Mittenwald is a Bavarian mountain town, famous according to the tourist brochures for violin making, situated between the Wetterstein and Karwendel Alps. The Wetterstein and Karwendel are steep, rocky, heavily protected in the case of the Karwendel by National Park status, and almost entirely unsuitable for skiing. But almost every Alpine town manages to find some ski possibilities somewhere. Mittenwald has the Dammkar: a single ski run dropping well over a thousand metres from the top of the Karwendel, reached by a cable car, avalanche patrolled but not pisted. It’s supposed to be steep, long and great fun. Three or four of us middle aged guys at the party were keen to demonstrate our continuing manhood on it, but in the end we decided it would be unsociable, and we should do something else instead that was fairer for the non-skiers (and for the skiers with nothing to prove, such as our wives).
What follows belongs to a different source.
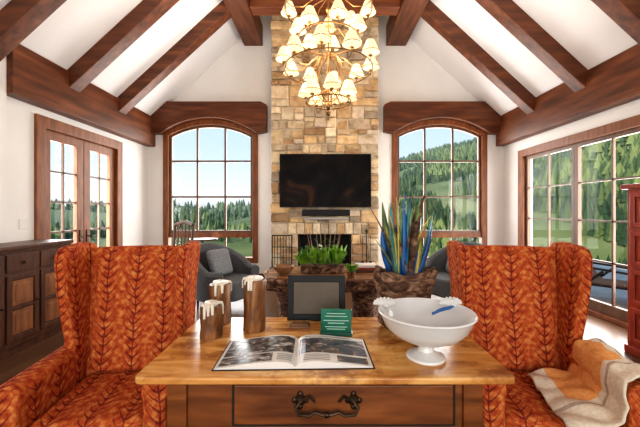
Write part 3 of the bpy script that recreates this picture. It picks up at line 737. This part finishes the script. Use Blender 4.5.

Mittenwald also has the Kranzberg, a small foothill of the Wetterstein that has some ski runs. The Kranzberg is reached from the edge of town via a little single-seater chairlift. The lift is old and slow, but on the leisurely journey you have plenty of time to admire the idyllic, gently rolling parkland that it passes over and the impressive view of the Wetterstein. It leads to to a toboggan run – ideal for the non-skiers – and an alleged ski run. Small children, sledges and snowboards (ideally not all at the same time) are carried on laps.

on the chairlift kranzberg landscape

If you thought “idyllic, gently rolling parkland” isn’t a landscape description you’d normally associate with a ski area, you’d be right. The blue run back to the chairlift is very scenic, but it is also the least downhill-sloping ski run I have ever seen. Probably great fun for lazy ski tourers, but not at all on a snowboard. The other (north) side of the mountain is somewhat more normal, with ski runs that actually go downhill most of the way, reached by a couple of quite steep draglifts. The runs are short but pleasant, and every snowboarder should practice draglift skills from time to time, however reluctantly – you never know when one of the accursed things might obstruct your path to an otherwise decent bit of mountain.

As I’ve said before, “if I’ve only been somewhere once, please assume that my rating is heavily biased by whether the snow there happened to be good or bad that day.” It’s hard to avoid having fun on a snowboard anywhere where there’s half a metre of fresh snow by the side of the piste, and the piste-side snow last weekend at Kranzberg was lovely.